Bir güzel oluşum mu olmuş; önce bunun başına konan kendini üstün kabul edendir, yani üstü örtük başkalarının hakkını gasp eden zalimlerdir. Sıradan insanların bu oluşumda yerleri yoktur. Kötü bir oluşumun sebep olanı ise zavallılardır, olduğu gibi fatura onlara kesilir. Örtük zulümlerdir bunlar ve bunlar her zaman adalet anlayışının tam yerleşmediği toplumlarda belki de böyle bir algı yaşanmadan işlenip durur. Bediüzzaman bu gafleti “Bir şeyde hâsıl olan mehasin ve şerefse, havas ve rüesaya o şey peşkeş çekilir. O şeyden neş’et eden seyyiat ve şer ise, efrat ve hem avama taksim, tevzi edilir. Aşiret-i galipte hâsıl lan şerefse, “Hasan Ağa, aferin! Hâsıl olan şer ise, efrada olur nefrin. Beşerde şerr-i hazin!”diye son derece edebi bir üslupla dile getirir.

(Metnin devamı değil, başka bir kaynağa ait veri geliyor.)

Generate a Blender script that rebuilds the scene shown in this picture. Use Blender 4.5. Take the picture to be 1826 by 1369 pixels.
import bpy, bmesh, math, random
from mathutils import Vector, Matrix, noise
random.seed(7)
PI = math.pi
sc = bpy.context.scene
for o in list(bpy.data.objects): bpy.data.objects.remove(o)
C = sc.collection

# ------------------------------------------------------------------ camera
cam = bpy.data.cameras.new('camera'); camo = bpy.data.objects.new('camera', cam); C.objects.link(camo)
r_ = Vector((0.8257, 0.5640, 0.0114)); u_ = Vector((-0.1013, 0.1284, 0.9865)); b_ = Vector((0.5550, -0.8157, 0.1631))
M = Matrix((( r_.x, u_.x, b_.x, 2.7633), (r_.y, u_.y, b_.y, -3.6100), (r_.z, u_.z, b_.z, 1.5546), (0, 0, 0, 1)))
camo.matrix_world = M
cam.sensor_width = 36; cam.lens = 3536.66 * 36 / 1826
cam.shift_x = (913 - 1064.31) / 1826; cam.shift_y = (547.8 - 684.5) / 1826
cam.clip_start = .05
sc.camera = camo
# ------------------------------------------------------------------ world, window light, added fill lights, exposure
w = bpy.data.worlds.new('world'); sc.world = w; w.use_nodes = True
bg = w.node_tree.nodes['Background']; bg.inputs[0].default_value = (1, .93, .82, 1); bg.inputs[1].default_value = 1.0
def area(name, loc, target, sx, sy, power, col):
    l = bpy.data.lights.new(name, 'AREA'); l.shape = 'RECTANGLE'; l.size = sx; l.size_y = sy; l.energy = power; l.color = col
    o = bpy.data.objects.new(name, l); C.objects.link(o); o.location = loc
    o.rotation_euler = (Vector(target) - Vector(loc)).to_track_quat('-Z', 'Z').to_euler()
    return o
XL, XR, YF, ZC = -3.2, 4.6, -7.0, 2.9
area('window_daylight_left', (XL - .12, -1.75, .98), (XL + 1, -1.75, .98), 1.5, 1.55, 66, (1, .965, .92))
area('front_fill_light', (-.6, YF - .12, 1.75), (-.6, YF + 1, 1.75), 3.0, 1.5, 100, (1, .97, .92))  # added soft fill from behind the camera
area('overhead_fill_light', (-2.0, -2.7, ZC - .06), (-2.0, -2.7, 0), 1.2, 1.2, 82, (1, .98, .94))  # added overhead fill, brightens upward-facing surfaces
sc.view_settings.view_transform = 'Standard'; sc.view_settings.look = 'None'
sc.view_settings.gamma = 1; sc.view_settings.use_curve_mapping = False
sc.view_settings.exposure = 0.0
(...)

İslam gerek insanın içinde ve gerekse toplum içindeki bağların çok sıkı olmasına son derece dikkat eder. Oruç, bir bakıma hem bireysel ve hem de toplumsal bir ibadettir. Toplumsallığı bireysel boyutunun yaşanmasından geçer. Yani oruç ibadeti insanın iç sorgulamasını, açlığın içselleşmesini sağlar; duyduğu açlıkla kendi dışında olan açları hatırlar, onların ne tür sıkıntılarla boğuştuklarını düşünür. Düşünür de içinde bir acıma duygusu belirmeye başlar; onlara karşı merhamet duygularını yoğun olarak yaşar. İşte bu merhamet duygularıdır ki zenginle yani olanla olmayan arasında büyük bir diyalog başlatır.

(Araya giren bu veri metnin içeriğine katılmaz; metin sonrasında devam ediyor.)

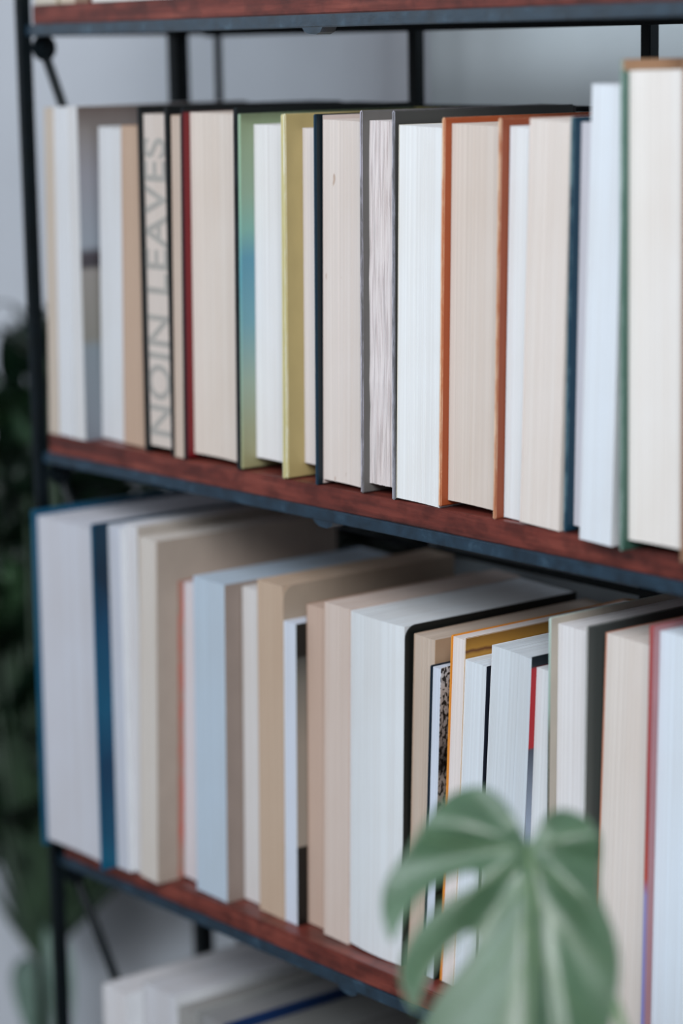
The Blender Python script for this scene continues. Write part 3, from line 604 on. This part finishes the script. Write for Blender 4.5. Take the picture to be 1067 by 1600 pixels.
book('B12', 'thickest white-paged book in the middle of the lower row with a black cover', GB, (217, 224, 232), left=((214, 216, 220),) * 3, right=((16, 20, 19), (16, 20, 19), (16, 20, 19)), conc=-0.002, tb=0.0008, curl=0.0004)
book('B13', 'beige-paged paperback right of the black cover in the lower row', GB, (204, 184, 168), left=((196, 174, 156),) * 3, right=((178, 150, 124),) * 3, rough=0.00025)
m14 = print_mat(0.19, [(0.0, (16, 20, 20)), (0.45, (20, 24, 24)), (0.5, (160, 150, 144)), (0.66, (150, 140, 134)), (0.7, (14, 16, 16)), (0.78, (130, 120, 116)), (0.95, (186, 176, 172)), (1.0, (200, 200, 205))], speck=(60, 60, 60), wob=0.03)
book('B14', 'thinnest booklet of the lower row with a dark navy left cover', GB, (206, 218, 240), 'H', left=((12, 28, 44), (12, 28, 44), (12, 32, 48)), right=(m14, m14, m14), tb=0.0024, tbr=0.0006, rec=0.0004, over=0.0004)
m15 = print_mat(BK['B15'][4], [(0.0, (178, 130, 52)), (0.955, (178, 130, 52)), (0.965, (96, 50, 26)), (0.972, (178, 130, 52)), (1.0, (150, 106, 44))], wob=0.006)
book('B15', 'paperback with an orange left cover and a golden yellow right cover', GB, (230, 221, 221), 'H', left=((222, 150, 60), (222, 150, 60), (216, 140, 52)), right=(m15, (222, 150, 60), (232, 226, 222)), tb=0.0022, tbr=0.0012, rec=0.0003, over=0.0003)
book('B16', 'short bluish-white book with a black right cover in front of the gold one', GB, (216, 227, 240), left=W3, right=((22, 26, 40),) * 3, tb=0.0009)
book('B17', 'wide pale grey-blue paged paperback behind the left leaf lobe', GB, (206, 217, 229), left=W3, right=((204, 212, 222),) * 3, conc=0.001)
h18 = BK['B18'][4]
m18 = print_mat(h18, [(0.0, (226, 96, 44)), (0.10, (226, 96, 44)), (0.11, (208, 216, 228)), (0.5, (158, 170, 190)), (0.745, (64, 70, 84)), (0.75, (170, 20, 32)), (0.968, (170, 20, 32)), (0.97, (14, 26, 34)), (1.0, (14, 26, 34))], wob=0.001)
book('B18', 'slim white-paged book with a red panel on its left cover', GB, (220, 226, 234), 'H', left=(m18, m18, m18), right=W3, tb=0.0006, rec=0.0035, over=0.0062)
m19 = print_mat(BK['B19'][4], [(0.0, (160, 154, 150)), (0.44, (150, 146, 142)), (0.46, (78, 84, 82)), (1.0, (70, 76, 76))], wob=0.02)
m19e = print_mat(BK['B19'][4], [(0.0, (196, 196, 192)), (0.5, (192, 194, 190)), (0.52, (38, 48, 44)), (0.72, (48, 70, 60)), (0.78, (128, 168, 158)), (1.0, (190, 218, 214))], wob=0.01)
book('B19', 'tall hardcover with a pale green-edged left board and dark grey right cover', GB, (224, 224, 230), 'H', left=((52, 84, 74), (182, 174, 162), m19e), right=(m19, (70, 76, 76), (190, 190, 190)), tb=0.0016, rec=0.0055, over=0.004)
book('B20', 'cream book with a thin reddish left cover, set back right of the dark grey cover', GB, (224, 215, 210), left=((190, 134, 112),) * 3, right=((196, 180, 172),) * 3, tb=0.0011)
m21 = print_mat(BK['B21'][4], [(0.0, (120, 124, 190)), (0.40, (140, 140, 190)), (0.44, (168, 60, 40)), (0.6, (150, 52, 50)), (1.0, (158, 60, 58))], wob=0.01)
book('B21', 'red-edged book with bluish-white pages at the right end of the lower row', GB, (216, 231, 248), 'H', left=((150, 50, 52), (176, 130, 136), m21), right=((150, 50, 52),) * 3, tb=0.003, rec=0.005, over=0.003)

# books standing on the top board: only their feet reach into the picture
GU = 'books on the top board'
x = 0.0125
for i, (t, c, cc, kind, lab) in enumerate((
        (0.026, (206, 198, 184), (190, 180, 160), 'P', 'cream book at the left end of the top board'),
        (0.022, (206, 190, 170), (40, 60, 44), 'P', 'beige book with a dark green cover on the top board'),
        (0.016, (150, 120, 100), (90, 40, 36), 'P', 'brown-toned book on the top board, third from the left'),
        (0.044, (226, 226, 224), (222, 220, 216), 'P', 'wide white-paged book on the top board'),
        (0.052, (232, 232, 230), (214, 206, 196), 'P', 'widest white-paged book on the top board, its foot just in view'),
        (0.028, (200, 178, 160), (60, 80, 96), 'P', 'tan-paged book on the top board right of the widest one'))):
    book('U%d' % i, lab, GU, c, kind, left=(cc,) * 3, right=(cc,) * 3, pos=(x, 0.001 + 0.002 * (i % 2), THICK[0], t, 0.20 + 0.007 * i, 0.0))
    x += t + 0.0006

# books on the bottom board, seen from above between the frame bars; shade is put into their grey page colours
GL = 'books on the bottom board'
x = 0.0585
zb = -0.87 + THICK[3]
for i, (t, y, h, c, cc, kind, lab, kw) in enumerate((
        (0.030, -0.004, 0.197, (212, 212, 220), white, 'P', 'white book at the left of the bottom row under the diagonal brace', {}),
        (0.038, 0.010, 0.203, (196, 198, 208), white, 'P', 'second white book of the bottom row', {}),
        (0.030, 0.012, 0.196, (150, 150, 150), (110, 116, 120), 'P', 'grey-covered book in the bottom row beside the white ones', {}),
        (0.034, 0.004, 0.204, (140, 142, 146), (8, 44, 92), 'H', 'bottom-row hardcover with a bright blue cover edge', dict(depth=0.118)),
        (0.045, 0.006, 0.197, (126, 128, 128), (90, 92, 94), 'P', 'broad grey-topped book right of the blue one in the bottom row', {}),
        (0.050, 0.008, 0.200, (112, 112, 112), (72, 72, 72), 'P', 'broad dull grey book in the bottom row below the rail tab', {}),
        (0.040, 0.008, 0.192, (120, 118, 114), (60, 64, 70), 'P', 'lower grey book in the bottom row behind the monstera leaf', {}))):
    book('L%d' % i, lab, GL, c, kind, left=((150, 152, 152),) * 3, right=(cc,) * 3, pos=(x, y, zb, t, h, 0.0), **kw)
    x += t + 0.0006


# ---------------------------------------------------------------- leaf helpers
def ribbon(bm, q, width, fold=0.25, n=14):
    """Lance-shaped leaf along a curve, folded a little along its midrib."""
    p0, p1, p2 = [Vector(v) for v in q]
    c = p1 * 2 - (p0 + p2) / 2
    view = (cp - p1).normalized()
    rows = []
    for i in range(n + 1):
        s = i / n
        p = p0 * (1 - s) ** 2 + c * 2 * s * (1 - s) + p2 * s * s
        d = ((c - p0) * (1 - s) + (p2 - c) * s).normalized()
        side = d.cross(view).normalized()
        up = side.cross(d).normalized()
        w = width * 0.5 * (math.sin(math.pi * min(1, s ** 0.8)) ** 0.75) + 0.0006
        rows.append([bm.verts.new(p + side * w * k + up * w * fold * abs(k)) for k in (-1, -0.5, 0, 0.5, 1)])
    for a, b in zip(rows, rows[1:]):
        for k in range(4):
            bm.faces.new((a[k], a[k + 1], b[k + 1], b[k]))
    geom = list(bm.faces)
    bmesh.ops.solidify(bm, geom=geom, thickness=0.0005)


def pot(bm, x, y, z0, z1, r0, r1):
    prof = [(0.0, z0), (r0, z0), (r0 * 1.01, z0 + 0.01), (r1, z1 - 0.03), (r1 * 1.06, z1 - 0.028), (r1 * 1.06, z1), (r1 * 0.96, z1), (r1 * 0.94, z1 - 0.02), (0.0, z1 - 0.02)]
    n = 36
    rings = []
    for r, z in prof:
        rings.append([bm.verts.new((x + max(r, 1e-5) * math.cos(2 * math.pi * k / n), y + max(r, 1e-5) * math.sin(2 * math.pi * k / n), z)) for k in range(n)])
    for a, b in zip(rings, rings[1:]):
        for k in range(n):
            bm.faces.new((a[k], a[(k + 1) % n], b[(k + 1) % n], b[k]))
    bmesh.ops.remove_doubles(bm, verts=bm.verts, dist=2e-5)


CERAMIC = wall_mat('grey_ceramic', (150, 150, 146))
SOIL = wall_mat('soil', (48, 38, 30))

# ---------------------------------------------------------------- leafy plant behind the left end of the shelf
lb = Vector(LB)
plant = thing('potted_plant', 'dark green leafy plant standing behind the left end of the shelving unit', 'plant', (lb.x, lb.y, -1.6))
bm = bmesh.new()
pot(bm, 0, 0, 0.0, 0.52, 0.06, 0.076)
link('planter', bm, CERAMIC, plant, True)
bm = bmesh.new()
add_tube(bm, [(0, 0, 0.501), (0, 0, 0.508)], 0.070, 28)
link('soil', bm, SOIL, plant)
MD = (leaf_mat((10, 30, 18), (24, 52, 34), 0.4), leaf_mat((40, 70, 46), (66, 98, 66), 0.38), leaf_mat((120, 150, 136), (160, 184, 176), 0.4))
STEM = leaf_mat((22, 40, 26), (44, 66, 44), 0.5)
org = Vector((lb.x, lb.y, -1.6))
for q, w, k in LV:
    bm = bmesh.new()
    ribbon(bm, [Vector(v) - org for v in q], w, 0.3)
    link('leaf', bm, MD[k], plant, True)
    a = Vector(q[0]) - org
    b = lb - org
    bm = bmesh.new()
    if a.z > b.z:
        mid = (a + b) / 2 + Vector((0.004, 0, -0.01))
        add_tube(bm, [Vector((b.x * 0.5, b.y * 0.5, 0.5)), b, mid, a], [0.0045, 0.004, 0.003, 0.002], 8)
    else:
        add_tube(bm, [Vector((b.x * 0.5, b.y * 0.5, 0.5)), (b + a) / 2 + Vector((0, 0, -0.05)), a], [0.004, 0.003, 0.002], 8)
    link('stem', bm, STEM, plant, True)

# ---------------------------------------------------------------- monstera leaf in front of the shelf
SP = Vector((0.80, -0.24, -0.93))
mon = thing('monstera_plant', 'monstera with one broad split green leaf in front of the lower shelf', 'plant', tuple(SP))
bm = bmesh.new()
pot(bm, 0, 0, 0.0, 0.16, 0.06, 0.08)
link('plant_pot', bm, CERAMIC, mon, True)
bm = bmesh.new()
add_tube(bm, [(0, 0, 0.141), (0, 0, 0.148)], 0.074, 28)
link('soil', bm, SOIL, mon)
TILT = R(16)
sinus = Vector(SIN)
lx, ly0, lz0 = cr.copy(), cu.copy(), cb.copy()
ly = ly0 * math.cos(TILT) - lz0 * math.sin(TILT)
lz = lz0 * math.cos(TILT) + ly0 * math.sin(TILT)


def relief(a, b):
    """Quilted surface between the side veins, lobes drooping away at the margin (metres)."""
    r = math.hypot(a, b)
    th = math.atan2(a, -b)
    z = 0.0030 * math.cos(th * 7.0 + 0.5) * min(1, r / 0.03)
    z -= 4.6 * (max(0.0, -a - 0.006)) ** 2
    z -= 2.2 * (max(0.0, a - 0.006)) ** 2 * 2.0
    z -= 1.6 * max(0.0, b) ** 2 * 4.0
    z += -0.0040 * math.exp(-(a + b * 0.10) ** 2 / 0.00002)
    return z


def to_leaf(a, b, dz=0.0):
    bb = b / math.cos(TILT)
    return sinus + lx * a + ly * bb + lz * (relief(a, b) + dz) - SP


# smooth the outline, then fill it with a fine triangulation
pts = [Vector(v) for v in LEAF]
for _ in range(2):
    new = []
    for i, a in enumerate(pts):
        b = pts[(i + 1) % len(pts)]
        new += [a * 0.75 + b * 0.25, a * 0.25 + b * 0.75]
    pts = new
nb = len(pts)


def inside(p, poly):
    c = False
    j = len(poly) - 1
    for i in range(len(poly)):
        a, b = poly[i], poly[j]
        if (a.y > p.y) != (b.y > p.y) and p.x < (b.x - a.x) * (p.y - a.y) / (b.y - a.y) + a.x:
            c = not c
        j = i
    return c


verts = list(pts)
step = 0.0022
x0 = min(p.x for p in pts)
x1 = max(p.x for p in pts)
y0 = min(p.y for p in pts)
y1 = max(p.y for p in pts)
yy = y0
while yy < y1:
    xx = x0
    while xx < x1:
        p = Vector((xx, yy))
        if inside(p, pts):
            verts.append(p)
        xx += step
    yy += step
vo, eo, fo, *_ = delaunay_2d_cdt(verts, [(i, (i + 1) % nb) for i in range(nb)], [], 1, 1e-6)
bm = bmesh.new()
bv = [bm.verts.new(to_leaf(v.x, v.y)) for v in vo]
for f in fo:
    try:
        bm.faces.new([bv[i] for i in f])
    except ValueError:
        pass
bmesh.ops.solidify(bm, geom=list(bm.faces), thickness=0.0006)
blade = link('leaf_blade', bm, leaf_mat((76, 110, 78), (94, 132, 100), 0.34, spec=1.0, coat=0.7), mon, True)
VEIN = leaf_mat((92, 120, 84), (108, 134, 98), 0.4)


def vein(p0, p1, bend, r0, r1, name):
    bm = bmesh.new()
    P0, P1 = Vector(p0), Vector(p1)
    nrm = Vector((-(P1 - P0).y, (P1 - P0).x))
    line = []
    for i in range(11):
        s = i / 10
        q = P0.lerp(P1, s) + nrm * bend * 4 * s * (1 - s)
        line.append(to_leaf(q.x, q.y, 0.0004))
    add_tube(bm, line, [r0 + (r1 - r0) * i / 10 for i in range(11)], 6)
    link(name, bm, VEIN, mon, True)


vein((0, 0), (-0.012, -0.140), 0.03, 0.0011, 0.0004, 'midrib')
for tip, start in (((-0.050, 0.006), (0, -0.001)), ((-0.058, -0.028), (0, -0.004)), ((-0.052, -0.052), (-0.002, -0.016)), ((-0.044, -0.076), (-0.003, -0.030)), ((-0.034, -0.105), (-0.005, -0.050)),
                   ((0.026, 0.010), (0, -0.001)), ((0.028, -0.024), (0, -0.006)), ((0.034, -0.050), (-0.002, -0.018)), ((0.032, -0.078), (-0.003, -0.036))):
    vein(start, tip, 0.06 if tip[0] < 0 else -0.06, 0.0006, 0.0002, 'side_vein')
# petiole: leaves the back of the blade and comes down to the pot
bm = bmesh.new()
a = to_leaf(0, 0, -0.002)
ctrl = [Vector((0, 0, 0.13)), Vector((0.03, 0.03, 0.30)), Vector((0.0, 0.05, 0.48)), a + Vector((0.004, 0.022, -0.016)), a]
line = []
for i in range(25):
    s = i / 24
    lvl = [v.copy() for v in ctrl]
    while len(lvl) > 1:
        lvl = [lvl[k].lerp(lvl[k + 1], s) for k in range(len(lvl) - 1)]
    line.append(lvl[0])
add_tube(bm, line, [0.0032 - 0.0016 * i / 24 for i in range(25)], 10)
link('petiole', bm, VEIN, mon, True)

# stand that carries the monstera pot
st = thing('plant_stand', 'small round wooden stand under the monstera pot', 'stand', (SP.x, SP.y, -1.6))
topz = SP.z + 1.6
bm = bmesh.new()
add_tube(bm, [(0, 0, topz - 0.02), (0, 0, topz - 0.0005)], 0.12, 32)
link('stand_top', bm, WOOD, st)
for k in range(3):
    an = k * 2 * math.pi / 3
    bm = bmesh.new()
    add_tube(bm, [(0.13 * math.cos(an), 0.13 * math.sin(an), 0.0), (0.08 * math.cos(an), 0.08 * math.sin(an), topz - 0.02)], [0.009, 0.013], 10)
    link('leg', bm, WOOD, st)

Zekât ya da sadaka da, tabakalar arasındaki kopukluğu ortadan kaldıran bir ibadet türündendir. Zekât, hadise göre İslam’ın bir köprüsüdür. İslam toplumunda insanların birbirine yardımları, köklü iletişimleri, yaklaşmaları ancak zekât sayesinde mümkündür. Zekât hem duygulara ve hem de fiziksel yapıya âdeta bir köprü gibidir. Yani zenginden fakire uzanan bir şefkat elidir ve fakirden zengine karşı duyulan bir saygıdır. Böyle olunca Bediüzzaman’ın dediği gibi, “İnsanların terakkiyatına engel olan isyanlardan, ihtilallerden, ihtilaflardan meydana gelen felâketlerin tiryaki, ilâcı muavenettir.” diyerek, zekâtın duygu galeyanını sağaltıcı özelliğine değinilir. Zekâtın farz olması ve faizin yasaklanmasının hikmeti toplumun bütünsel huzurudur. (İşaratü’l-İ’caz) Zekât ve sadaka, insanın iç dünyasının dışa yansıyan şefkatin âdeta somutlaşmışıdır.

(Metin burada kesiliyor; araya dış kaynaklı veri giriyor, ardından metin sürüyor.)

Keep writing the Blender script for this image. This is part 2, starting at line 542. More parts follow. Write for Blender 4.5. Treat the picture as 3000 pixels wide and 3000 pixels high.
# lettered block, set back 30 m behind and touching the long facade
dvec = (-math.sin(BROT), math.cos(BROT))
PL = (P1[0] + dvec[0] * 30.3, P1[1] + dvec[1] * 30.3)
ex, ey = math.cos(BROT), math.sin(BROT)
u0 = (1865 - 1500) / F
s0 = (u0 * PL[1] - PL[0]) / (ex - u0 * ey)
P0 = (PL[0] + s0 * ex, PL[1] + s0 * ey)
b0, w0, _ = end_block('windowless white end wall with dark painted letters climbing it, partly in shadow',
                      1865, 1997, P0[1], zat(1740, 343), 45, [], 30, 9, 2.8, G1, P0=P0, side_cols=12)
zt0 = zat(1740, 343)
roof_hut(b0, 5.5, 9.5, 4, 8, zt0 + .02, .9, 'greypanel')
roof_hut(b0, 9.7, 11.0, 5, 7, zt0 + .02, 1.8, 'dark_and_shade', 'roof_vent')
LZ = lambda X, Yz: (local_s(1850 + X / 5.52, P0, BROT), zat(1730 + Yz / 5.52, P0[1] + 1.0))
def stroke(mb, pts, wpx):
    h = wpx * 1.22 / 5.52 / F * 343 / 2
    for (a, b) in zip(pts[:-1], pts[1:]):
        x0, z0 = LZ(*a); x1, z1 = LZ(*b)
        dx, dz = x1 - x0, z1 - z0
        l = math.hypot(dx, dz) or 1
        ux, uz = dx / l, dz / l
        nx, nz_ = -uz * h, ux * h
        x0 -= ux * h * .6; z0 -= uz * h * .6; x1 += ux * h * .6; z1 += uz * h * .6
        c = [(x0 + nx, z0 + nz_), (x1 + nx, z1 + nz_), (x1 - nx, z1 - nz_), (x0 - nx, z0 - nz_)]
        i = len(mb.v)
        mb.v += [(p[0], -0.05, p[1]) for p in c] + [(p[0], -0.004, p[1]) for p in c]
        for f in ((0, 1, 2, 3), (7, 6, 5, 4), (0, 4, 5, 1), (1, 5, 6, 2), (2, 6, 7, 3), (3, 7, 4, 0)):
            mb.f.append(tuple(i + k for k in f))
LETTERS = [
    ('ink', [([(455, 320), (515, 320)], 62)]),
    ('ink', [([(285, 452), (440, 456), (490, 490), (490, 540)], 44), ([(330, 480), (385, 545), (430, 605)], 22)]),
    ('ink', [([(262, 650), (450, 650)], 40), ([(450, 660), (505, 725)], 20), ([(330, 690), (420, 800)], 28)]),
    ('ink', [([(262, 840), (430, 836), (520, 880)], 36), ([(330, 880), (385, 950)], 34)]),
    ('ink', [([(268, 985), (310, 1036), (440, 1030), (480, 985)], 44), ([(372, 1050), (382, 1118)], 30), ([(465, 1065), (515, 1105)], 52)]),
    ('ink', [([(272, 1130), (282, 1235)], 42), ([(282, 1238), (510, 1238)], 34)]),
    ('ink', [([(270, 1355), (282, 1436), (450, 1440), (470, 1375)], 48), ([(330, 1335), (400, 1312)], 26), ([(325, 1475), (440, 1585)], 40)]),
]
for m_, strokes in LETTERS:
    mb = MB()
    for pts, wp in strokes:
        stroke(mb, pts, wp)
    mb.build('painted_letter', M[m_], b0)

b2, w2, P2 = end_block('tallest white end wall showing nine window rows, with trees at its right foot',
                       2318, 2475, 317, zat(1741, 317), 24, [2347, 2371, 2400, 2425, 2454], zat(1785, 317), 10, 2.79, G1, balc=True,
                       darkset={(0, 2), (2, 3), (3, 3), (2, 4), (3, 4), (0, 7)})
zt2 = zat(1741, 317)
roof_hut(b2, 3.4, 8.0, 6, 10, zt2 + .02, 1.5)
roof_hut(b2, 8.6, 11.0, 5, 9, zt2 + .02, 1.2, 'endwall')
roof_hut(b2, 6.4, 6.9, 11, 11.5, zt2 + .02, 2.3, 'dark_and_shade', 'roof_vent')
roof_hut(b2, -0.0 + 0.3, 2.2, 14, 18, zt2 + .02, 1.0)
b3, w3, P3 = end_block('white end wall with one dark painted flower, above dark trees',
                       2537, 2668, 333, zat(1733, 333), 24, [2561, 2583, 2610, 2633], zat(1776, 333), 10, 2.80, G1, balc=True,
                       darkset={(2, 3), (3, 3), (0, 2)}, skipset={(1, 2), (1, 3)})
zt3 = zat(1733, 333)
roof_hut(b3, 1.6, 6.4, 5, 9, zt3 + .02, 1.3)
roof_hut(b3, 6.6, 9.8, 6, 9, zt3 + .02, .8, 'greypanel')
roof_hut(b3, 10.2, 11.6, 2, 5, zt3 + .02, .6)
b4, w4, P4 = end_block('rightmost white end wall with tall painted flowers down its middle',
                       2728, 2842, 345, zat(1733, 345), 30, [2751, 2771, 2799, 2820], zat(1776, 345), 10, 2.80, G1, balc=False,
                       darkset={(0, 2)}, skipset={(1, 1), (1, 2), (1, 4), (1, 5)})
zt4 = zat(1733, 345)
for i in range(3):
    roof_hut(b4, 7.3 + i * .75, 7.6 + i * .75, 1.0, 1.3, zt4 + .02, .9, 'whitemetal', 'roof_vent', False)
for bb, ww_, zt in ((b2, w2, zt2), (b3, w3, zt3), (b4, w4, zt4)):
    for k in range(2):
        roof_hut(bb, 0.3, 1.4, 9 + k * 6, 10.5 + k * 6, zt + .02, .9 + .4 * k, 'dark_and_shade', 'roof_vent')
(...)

Aslında bütün ibadetlerimizde duygu diyaloglarının bir alıştırması esprisi vardır. Namaz olsun, oruç olsun, zekât olsun ve diğer ibadetler olsun, iç dünyamıza getirdiği düzenle birlikte bir ayıklık kazandırırlar. Kendine gelip iç dünyada birbirlerine karşı hassaslaşan duygular zamanla bu hassasiyeti dış insanlara karşı da göstermeye başlarlar. Bu diyalog kurulmaya dursun, artık iyilik ve güzellikler alışverişinin insanlar arasında yaygınlaşması canlı bir şekilde gündeme gelir. Kur’an ve İslam’ın toplumlara vaat ettiği cennet hayatı böylece tesis edilir.
Ruhlar cephesinde atılmayan bu temelin toplumlar arasında tesisi imkânsızdır.